---- SUPPLIED MATERIAL

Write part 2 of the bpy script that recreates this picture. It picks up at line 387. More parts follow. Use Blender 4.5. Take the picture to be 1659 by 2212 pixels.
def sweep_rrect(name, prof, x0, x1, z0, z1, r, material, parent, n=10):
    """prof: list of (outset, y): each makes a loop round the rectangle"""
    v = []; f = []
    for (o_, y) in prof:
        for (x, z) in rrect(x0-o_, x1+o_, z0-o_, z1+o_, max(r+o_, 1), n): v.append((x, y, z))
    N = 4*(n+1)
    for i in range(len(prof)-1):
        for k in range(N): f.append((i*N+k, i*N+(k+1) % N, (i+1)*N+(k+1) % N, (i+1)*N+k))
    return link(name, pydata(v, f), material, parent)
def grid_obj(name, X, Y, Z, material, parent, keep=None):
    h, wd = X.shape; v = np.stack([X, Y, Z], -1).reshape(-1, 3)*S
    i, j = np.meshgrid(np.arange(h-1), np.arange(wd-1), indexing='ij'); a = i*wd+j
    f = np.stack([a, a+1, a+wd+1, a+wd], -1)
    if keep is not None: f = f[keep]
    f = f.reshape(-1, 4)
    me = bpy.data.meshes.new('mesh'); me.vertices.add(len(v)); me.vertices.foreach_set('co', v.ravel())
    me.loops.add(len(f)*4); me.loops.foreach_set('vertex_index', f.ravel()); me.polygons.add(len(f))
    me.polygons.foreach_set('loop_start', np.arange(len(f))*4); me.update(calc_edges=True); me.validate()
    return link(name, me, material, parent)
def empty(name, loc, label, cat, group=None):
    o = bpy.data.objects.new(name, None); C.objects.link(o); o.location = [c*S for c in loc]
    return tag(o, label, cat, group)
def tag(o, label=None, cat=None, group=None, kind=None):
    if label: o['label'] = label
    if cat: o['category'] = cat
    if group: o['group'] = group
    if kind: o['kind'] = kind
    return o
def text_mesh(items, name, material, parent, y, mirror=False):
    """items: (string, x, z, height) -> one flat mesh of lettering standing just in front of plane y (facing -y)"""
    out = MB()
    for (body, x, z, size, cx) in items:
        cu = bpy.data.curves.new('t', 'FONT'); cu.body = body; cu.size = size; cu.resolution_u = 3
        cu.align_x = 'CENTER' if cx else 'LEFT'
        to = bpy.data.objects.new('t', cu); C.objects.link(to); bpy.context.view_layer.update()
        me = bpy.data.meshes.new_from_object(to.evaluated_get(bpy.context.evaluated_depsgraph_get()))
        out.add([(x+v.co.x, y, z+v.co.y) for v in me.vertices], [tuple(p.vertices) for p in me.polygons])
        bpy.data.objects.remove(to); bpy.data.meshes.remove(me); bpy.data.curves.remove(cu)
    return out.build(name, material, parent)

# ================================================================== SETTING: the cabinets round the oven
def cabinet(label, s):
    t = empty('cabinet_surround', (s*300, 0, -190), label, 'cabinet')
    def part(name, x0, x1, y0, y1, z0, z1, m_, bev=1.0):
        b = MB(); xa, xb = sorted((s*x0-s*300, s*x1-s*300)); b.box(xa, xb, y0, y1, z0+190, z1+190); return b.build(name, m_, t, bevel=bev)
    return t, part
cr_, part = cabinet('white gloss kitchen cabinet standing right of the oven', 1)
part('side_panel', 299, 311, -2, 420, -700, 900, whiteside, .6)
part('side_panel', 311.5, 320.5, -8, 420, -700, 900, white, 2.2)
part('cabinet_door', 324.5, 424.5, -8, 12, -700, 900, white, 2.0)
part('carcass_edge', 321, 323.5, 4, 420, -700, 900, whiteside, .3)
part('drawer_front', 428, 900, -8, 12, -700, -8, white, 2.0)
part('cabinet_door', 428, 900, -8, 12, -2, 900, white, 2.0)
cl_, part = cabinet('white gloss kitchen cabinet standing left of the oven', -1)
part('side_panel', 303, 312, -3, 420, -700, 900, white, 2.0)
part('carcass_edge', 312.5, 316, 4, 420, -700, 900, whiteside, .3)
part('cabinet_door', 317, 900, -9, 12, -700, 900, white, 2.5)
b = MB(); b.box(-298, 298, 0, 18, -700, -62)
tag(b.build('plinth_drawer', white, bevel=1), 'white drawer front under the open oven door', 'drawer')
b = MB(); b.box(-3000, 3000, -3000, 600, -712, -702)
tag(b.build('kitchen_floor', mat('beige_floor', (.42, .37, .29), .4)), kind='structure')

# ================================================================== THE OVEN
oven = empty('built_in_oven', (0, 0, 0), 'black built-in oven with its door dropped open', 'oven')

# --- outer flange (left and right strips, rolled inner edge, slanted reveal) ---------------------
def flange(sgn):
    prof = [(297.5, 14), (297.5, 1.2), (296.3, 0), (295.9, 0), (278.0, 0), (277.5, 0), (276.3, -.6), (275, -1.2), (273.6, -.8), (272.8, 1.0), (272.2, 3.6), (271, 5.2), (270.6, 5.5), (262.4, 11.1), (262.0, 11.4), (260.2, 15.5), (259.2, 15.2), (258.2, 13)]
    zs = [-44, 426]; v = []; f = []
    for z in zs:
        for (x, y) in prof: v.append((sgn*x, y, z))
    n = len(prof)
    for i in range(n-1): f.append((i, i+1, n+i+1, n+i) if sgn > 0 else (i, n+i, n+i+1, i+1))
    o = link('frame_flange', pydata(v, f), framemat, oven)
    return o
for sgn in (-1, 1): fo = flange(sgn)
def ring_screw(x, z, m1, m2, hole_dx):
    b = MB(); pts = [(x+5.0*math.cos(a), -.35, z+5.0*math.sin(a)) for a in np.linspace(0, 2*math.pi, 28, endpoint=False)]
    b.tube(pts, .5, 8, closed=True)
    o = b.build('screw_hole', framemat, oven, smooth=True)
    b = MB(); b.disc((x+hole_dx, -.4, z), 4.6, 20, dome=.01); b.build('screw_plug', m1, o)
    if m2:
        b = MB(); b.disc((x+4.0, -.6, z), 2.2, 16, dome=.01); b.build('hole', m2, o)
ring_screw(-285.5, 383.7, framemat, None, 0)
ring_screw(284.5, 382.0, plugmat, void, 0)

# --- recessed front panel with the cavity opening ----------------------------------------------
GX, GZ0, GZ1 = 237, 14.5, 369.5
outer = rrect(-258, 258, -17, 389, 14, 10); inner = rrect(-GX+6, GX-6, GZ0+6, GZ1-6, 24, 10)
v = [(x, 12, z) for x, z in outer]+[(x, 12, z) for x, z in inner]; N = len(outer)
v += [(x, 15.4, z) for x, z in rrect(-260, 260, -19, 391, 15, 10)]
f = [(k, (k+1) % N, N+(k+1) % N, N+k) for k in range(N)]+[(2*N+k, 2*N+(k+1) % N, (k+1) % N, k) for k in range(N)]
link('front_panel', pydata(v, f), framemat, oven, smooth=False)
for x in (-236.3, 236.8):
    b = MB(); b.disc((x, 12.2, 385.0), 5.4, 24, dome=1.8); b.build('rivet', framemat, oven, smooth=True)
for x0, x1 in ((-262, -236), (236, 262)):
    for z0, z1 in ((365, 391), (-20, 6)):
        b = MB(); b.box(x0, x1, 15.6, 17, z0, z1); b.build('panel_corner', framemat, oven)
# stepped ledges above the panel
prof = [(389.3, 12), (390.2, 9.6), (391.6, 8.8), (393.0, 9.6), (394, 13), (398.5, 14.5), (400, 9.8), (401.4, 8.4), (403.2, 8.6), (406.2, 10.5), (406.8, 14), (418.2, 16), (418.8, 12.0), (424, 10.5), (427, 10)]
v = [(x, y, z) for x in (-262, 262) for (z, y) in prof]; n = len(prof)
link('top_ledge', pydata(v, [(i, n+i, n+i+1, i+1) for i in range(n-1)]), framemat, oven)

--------

Reproduce the whole listing word for word.

WORKED ANSWER:
Write part 2 of the bpy script that recreates this picture. It picks up at line 387. More parts follow. Use Blender 4.5. Take the picture to be 1659 by 2212 pixels.
def sweep_rrect(name, prof, x0, x1, z0, z1, r, material, parent, n=10):
    """prof: list of (outset, y): each makes a loop round the rectangle"""
    v = []; f = []
    for (o_, y) in prof:
        for (x, z) in rrect(x0-o_, x1+o_, z0-o_, z1+o_, max(r+o_, 1), n): v.append((x, y, z))
    N = 4*(n+1)
    for i in range(len(prof)-1):
        for k in range(N): f.append((i*N+k, i*N+(k+1) % N, (i+1)*N+(k+1) % N, (i+1)*N+k))
    return link(name, pydata(v, f), material, parent)
def grid_obj(name, X, Y, Z, material, parent, keep=None):
    h, wd = X.shape; v = np.stack([X, Y, Z], -1).reshape(-1, 3)*S
    i, j = np.meshgrid(np.arange(h-1), np.arange(wd-1), indexing='ij'); a = i*wd+j
    f = np.stack([a, a+1, a+wd+1, a+wd], -1)
    if keep is not None: f = f[keep]
    f = f.reshape(-1, 4)
    me = bpy.data.meshes.new('mesh'); me.vertices.add(len(v)); me.vertices.foreach_set('co', v.ravel())
    me.loops.add(len(f)*4); me.loops.foreach_set('vertex_index', f.ravel()); me.polygons.add(len(f))
    me.polygons.foreach_set('loop_start', np.arange(len(f))*4); me.update(calc_edges=True); me.validate()
    return link(name, me, material, parent)
def empty(name, loc, label, cat, group=None):
    o = bpy.data.objects.new(name, None); C.objects.link(o); o.location = [c*S for c in loc]
    return tag(o, label, cat, group)
def tag(o, label=None, cat=None, group=None, kind=None):
    if label: o['label'] = label
    if cat: o['category'] = cat
    if group: o['group'] = group
    if kind: o['kind'] = kind
    return o
def text_mesh(items, name, material, parent, y, mirror=False):
    """items: (string, x, z, height) -> one flat mesh of lettering standing just in front of plane y (facing -y)"""
    out = MB()
    for (body, x, z, size, cx) in items:
        cu = bpy.data.curves.new('t', 'FONT'); cu.body = body; cu.size = size; cu.resolution_u = 3
        cu.align_x = 'CENTER' if cx else 'LEFT'
        to = bpy.data.objects.new('t', cu); C.objects.link(to); bpy.context.view_layer.update()
        me = bpy.data.meshes.new_from_object(to.evaluated_get(bpy.context.evaluated_depsgraph_get()))
        out.add([(x+v.co.x, y, z+v.co.y) for v in me.vertices], [tuple(p.vertices) for p in me.polygons])
        bpy.data.objects.remove(to); bpy.data.meshes.remove(me); bpy.data.curves.remove(cu)
    return out.build(name, material, parent)

# ================================================================== SETTING: the cabinets round the oven
def cabinet(label, s):
    t = empty('cabinet_surround', (s*300, 0, -190), label, 'cabinet')
    def part(name, x0, x1, y0, y1, z0, z1, m_, bev=1.0):
        b = MB(); xa, xb = sorted((s*x0-s*300, s*x1-s*300)); b.box(xa, xb, y0, y1, z0+190, z1+190); return b.build(name, m_, t, bevel=bev)
    return t, part
cr_, part = cabinet('white gloss kitchen cabinet standing right of the oven', 1)
part('side_panel', 299, 311, -2, 420, -700, 900, whiteside, .6)
part('side_panel', 311.5, 320.5, -8, 420, -700, 900, white, 2.2)
part('cabinet_door', 324.5, 424.5, -8, 12, -700, 900, white, 2.0)
part('carcass_edge', 321, 323.5, 4, 420, -700, 900, whiteside, .3)
part('drawer_front', 428, 900, -8, 12, -700, -8, white, 2.0)
part('cabinet_door', 428, 900, -8, 12, -2, 900, white, 2.0)
cl_, part = cabinet('white gloss kitchen cabinet standing left of the oven', -1)
part('side_panel', 303, 312, -3, 420, -700, 900, white, 2.0)
part('carcass_edge', 312.5, 316, 4, 420, -700, 900, whiteside, .3)
part('cabinet_door', 317, 900, -9, 12, -700, 900, white, 2.5)
b = MB(); b.box(-298, 298, 0, 18, -700, -62)
tag(b.build('plinth_drawer', white, bevel=1), 'white drawer front under the open oven door', 'drawer')
b = MB(); b.box(-3000, 3000, -3000, 600, -712, -702)
tag(b.build('kitchen_floor', mat('beige_floor', (.42, .37, .29), .4)), kind='structure')

# ================================================================== THE OVEN
oven = empty('built_in_oven', (0, 0, 0), 'black built-in oven with its door dropped open', 'oven')

# --- outer flange (left and right strips, rolled inner edge, slanted reveal) ---------------------
def flange(sgn):
    prof = [(297.5, 14), (297.5, 1.2), (296.3, 0), (295.9, 0), (278.0, 0), (277.5, 0), (276.3, -.6), (275, -1.2), (273.6, -.8), (272.8, 1.0), (272.2, 3.6), (271, 5.2), (270.6, 5.5), (262.4, 11.1), (262.0, 11.4), (260.2, 15.5), (259.2, 15.2), (258.2, 13)]
    zs = [-44, 426]; v = []; f = []
    for z in zs:
        for (x, y) in prof: v.append((sgn*x, y, z))
    n = len(prof)
    for i in range(n-1): f.append((i, i+1, n+i+1, n+i) if sgn > 0 else (i, n+i, n+i+1, i+1))
    o = link('frame_flange', pydata(v, f), framemat, oven)
    return o
for sgn in (-1, 1): fo = flange(sgn)
def ring_screw(x, z, m1, m2, hole_dx):
    b = MB(); pts = [(x+5.0*math.cos(a), -.35, z+5.0*math.sin(a)) for a in np.linspace(0, 2*math.pi, 28, endpoint=False)]
    b.tube(pts, .5, 8, closed=True)
    o = b.build('screw_hole', framemat, oven, smooth=True)
    b = MB(); b.disc((x+hole_dx, -.4, z), 4.6, 20, dome=.01); b.build('screw_plug', m1, o)
    if m2:
        b = MB(); b.disc((x+4.0, -.6, z), 2.2, 16, dome=.01); b.build('hole', m2, o)
ring_screw(-285.5, 383.7, framemat, None, 0)
ring_screw(284.5, 382.0, plugmat, void, 0)

# --- recessed front panel with the cavity opening ----------------------------------------------
GX, GZ0, GZ1 = 237, 14.5, 369.5
outer = rrect(-258, 258, -17, 389, 14, 10); inner = rrect(-GX+6, GX-6, GZ0+6, GZ1-6, 24, 10)
v = [(x, 12, z) for x, z in outer]+[(x, 12, z) for x, z in inner]; N = len(outer)
v += [(x, 15.4, z) for x, z in rrect(-260, 260, -19, 391, 15, 10)]
f = [(k, (k+1) % N, N+(k+1) % N, N+k) for k in range(N)]+[(2*N+k, 2*N+(k+1) % N, (k+1) % N, k) for k in range(N)]
link('front_panel', pydata(v, f), framemat, oven, smooth=False)
for x in (-236.3, 236.8):
    b = MB(); b.disc((x, 12.2, 385.0), 5.4, 24, dome=1.8); b.build('rivet', framemat, oven, smooth=True)
for x0, x1 in ((-262, -236), (236, 262)):
    for z0, z1 in ((365, 391), (-20, 6)):
        b = MB(); b.box(x0, x1, 15.6, 17, z0, z1); b.build('panel_corner', framemat, oven)
# stepped ledges above the panel
prof = [(389.3, 12), (390.2, 9.6), (391.6, 8.8), (393.0, 9.6), (394, 13), (398.5, 14.5), (400, 9.8), (401.4, 8.4), (403.2, 8.6), (406.2, 10.5), (406.8, 14), (418.2, 16), (418.8, 12.0), (424, 10.5), (427, 10)]
v = [(x, y, z) for x in (-262, 262) for (z, y) in prof]; n = len(prof)
link('top_ledge', pydata(v, [(i, n+i, n+i+1, i+1) for i in range(n-1)]), framemat, oven)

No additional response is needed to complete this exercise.